O espírito feminino de cidadania mostrou-se majoritário na reunião em Itueta. As mulheres eram 85% da platéia a reunião da Cipe. A presidente da associação dos moradores, Ruth Tavares, admitiu que as indenizações materiais não são insatisfatórias, mas seus olhos se encheram de lágrimas quando disse que "o lado moral, emocional, isso nada poderá suprir. Estamos perdendo nossa história, nossas referências. Por mais que se fotografe e se escreva, quem se foi daqui, jamais há de querer voltar".

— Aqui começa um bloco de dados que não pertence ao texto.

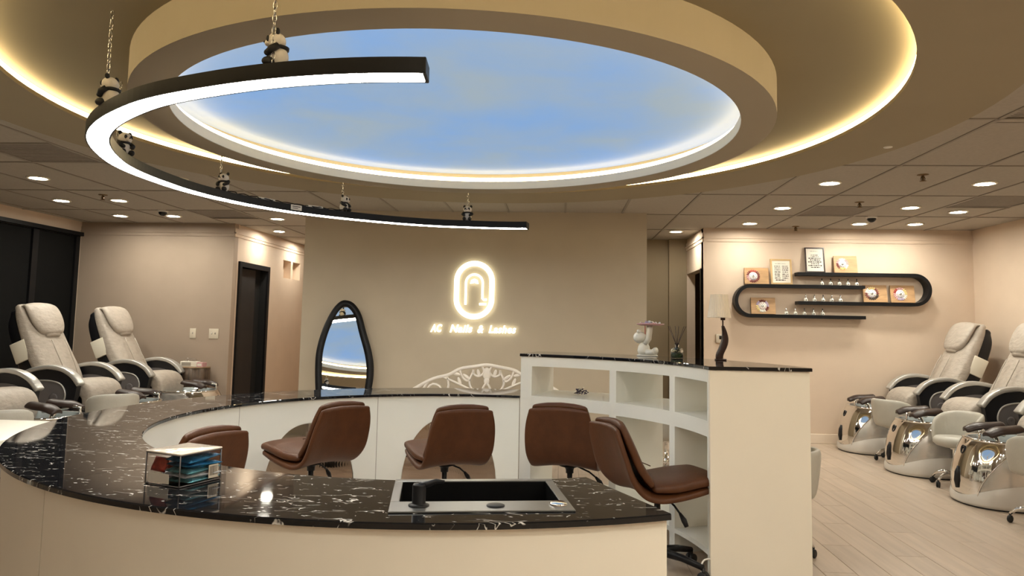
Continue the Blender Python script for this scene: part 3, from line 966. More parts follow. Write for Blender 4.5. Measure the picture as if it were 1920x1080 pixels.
obj('overflow_knob', MB().lathe([(.030, .006), (.030, .011), (.025, .014), (.0001, .015)], 24, c=(.255, -.165, 0), cap=False), M['chrome'], sk)
fx, fy = -.205, -.165
obj('faucet', MB().lathe([(.034, .006), (.034, .010), (.024, .013), (.022, .016), (.022, .070), (.019, .076), (.0001, .077)], 22, c=(fx, fy, 0), cap=False), M['black'], sk)
obj('lever', MB().tube([(fx, fy, .068), (fx + .03, fy + .004, .074), (fx + .055, fy + .008, .082), (fx + .082, fy + .01, .080)], [.012, .010, .008, .005], 10), M['black'], sk)

# ------------------------------------------------------------ tall white cabinet
cb = thing('shelf_cabinet', 'tall white curved open shelf cabinet with marble top at the counter end', 'cabinet', (0, 0, 0))
CA0, CA1 = 5.6, 77.5
CC = (-0.619, 4.079)
def polc(r, a): return (CC[0] + r * math.cos(R(a)), CC[1] + r * math.sin(R(a)))
CI, CO = 1.490, 2.072
obj('marble_top', MB().loft([[(CC[0] + r * math.cos(R(a)), CC[1] + r * math.sin(R(a)), z) for r, z in ((CI - .010, 1.180), (CI - .010, 1.196), (CI - .007, 1.20), (CO + .007, 1.20), (CO + .010, 1.196), (CO + .010, 1.180))]
    for a in [CA0 - .3 + (CA1 - CA0 + .6) * i / 60 for i in range(61)]], smooth=False), M['marble'], cb)
obj('top_box', MB().arc(CI, CO, 1.106, 1.179, CA0 + .8, CA1, 60, CC), M['white'], cb)
obj('shelf', MB().arc(CI, CO, .792, .883, CA0 + .8, CA1, 60, CC), M['white'], cb)
obj('bottom_board', MB().arc(CI, CO, .130, .158, CA0 + .8, CA1, 60, CC), M['white'], cb)
rm = (CI + CO) / 2
obj('end_panel', MB().box((*polc(rm, CA0 + .55), .589), (CO - CI + .002, .028, 1.178), R(CA0 + .55)), M['cream'], cb)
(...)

De fato, vários ex-habitantes de Itueta podem ser vistos na cidade, nos finais de semana, registrando as velhas casas, a igreja, os quintais sombreados por imensas mangueiras, que dentro de um ano estarão debaixo d'água. Homero Moreira, de 91 anos, estava ali com sua esposa, o filho e a nora, de máquina fotográfica em punho. "Eu comprava e comerciava galinhas aqui, antes de me tornar agente da Vale do Rio Doce. Moro em Belo Horizonte desde 1975, mas foi aqui que criei meus filhos. Voltei para ver a cidade antes que tudo fique debaixo d'água".

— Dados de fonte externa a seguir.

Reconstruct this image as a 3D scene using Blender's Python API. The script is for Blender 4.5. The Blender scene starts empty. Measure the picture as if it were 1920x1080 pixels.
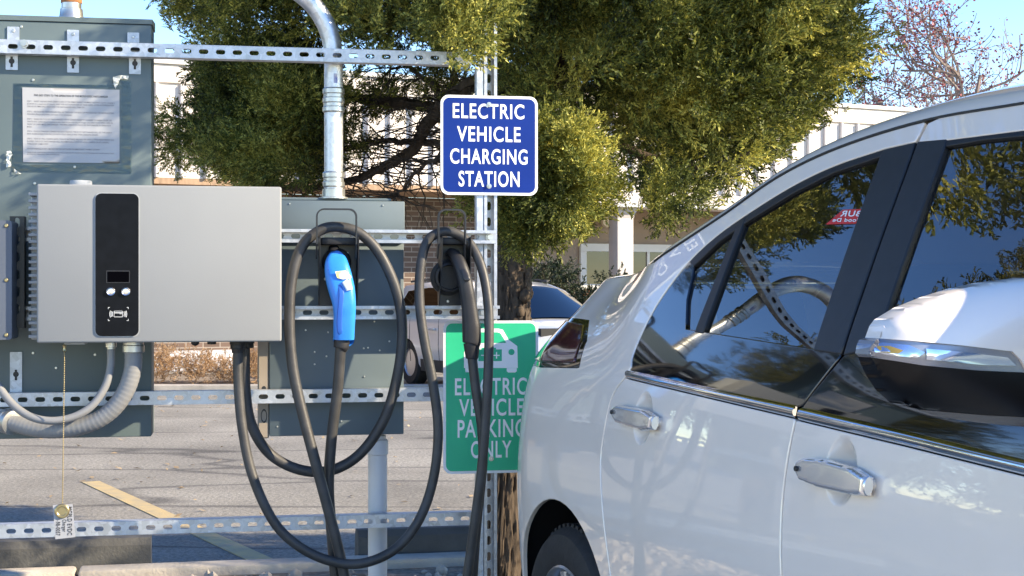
import bpy, bmesh, math, random
import numpy as np
from mathutils import Vector, Matrix
from mathutils.geometry import delaunay_2d_cdt
R = math.radians
random.seed(7); RNG = np.random.default_rng(7)
sc = bpy.context.scene
COL = sc.collection
# ---------------------------------------------------------------- camera, sky, sun, exposure
F = 2800.0; CH = 1.42
cd = bpy.data.cameras.new('camera'); cam = bpy.data.objects.new('camera', cd); COL.objects.link(cam)
cam.location = (0, 0, CH); cam.rotation_euler = (R(90), 0, 0)
cd.sensor_width = 36; cd.lens = 36*F/1920; cd.clip_start = .05; cd.clip_end = 3000
sc.camera = cam
SUN_EL, SUN_AZ = 28.0, 105.0          # azimuth clockwise from +Y
w = bpy.data.worlds.new('World'); sc.world = w; w.use_nodes = True
nt = w.node_tree; bg = nt.nodes['Background']
sky = nt.nodes.new('ShaderNodeTexSky'); sky.sky_type = 'NISHITA'; sky.sun_disc = False
sky.sun_elevation = R(SUN_EL); sky.sun_rotation = R(SUN_AZ); sky.altitude = 1800; sky.air_density = 1.0; sky.dust_density = .0; sky.ozone_density = 3.0
hs = nt.nodes.new('ShaderNodeHueSaturation'); hs.inputs['Saturation'].default_value = 1.24; hs.inputs['Hue'].default_value = .512; nt.links.new(sky.outputs[0], hs.inputs['Color']); nt.links.new(hs.outputs[0], bg.inputs[0]); bg.inputs[1].default_value = .15
sd = bpy.data.lights.new('sun', 'SUN'); sun = bpy.data.objects.new('sun', sd); COL.objects.link(sun)
sd.energy = 3.2; sd.angle = R(.5); sd.color = (1, .95, .87)
to_sun = Vector((math.sin(R(SUN_AZ))*math.cos(R(SUN_EL)), math.cos(R(SUN_AZ))*math.cos(R(SUN_EL)), math.sin(R(SUN_EL))))
sun.rotation_euler = to_sun.to_track_quat('Z', 'Y').to_euler(); sun.location = (12, 0, 12)
sc.view_settings.view_transform = 'Standard'; sc.view_settings.look = 'None'
sc.view_settings.exposure = 1.72; sc.view_settings.gamma = 1
sc.view_settings.use_white_balance = True; sc.view_settings.white_balance_temperature = 8700; sc.view_settings.white_balance_tint = 9   # camera balanced for open shade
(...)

Presenças: Dep. Cláudio Vereza (PT), presidente da AL-ES; dep. Paulo Foleto (PSB-ES), presidente da Cipe Rio Doce; dep. Gilson Amaro (PRTB-ES), dep. Anselmo Tose (PPS-ES), dep. Cecília Ferramenta (PT-MG), dep. José Henrique (PMDB-MG), dep. Márcio Passos (PL-MG), dep. federal Ivo José (PT-MG), dep. federal Leonardo Monteiro (PT-MG), prefeito de Baixo Guandu, Chico Barros; prefeito de Aimorés, Jurandir da Rocha; Ricardo Márcio, representante do Consórcio Cemig-CVRD.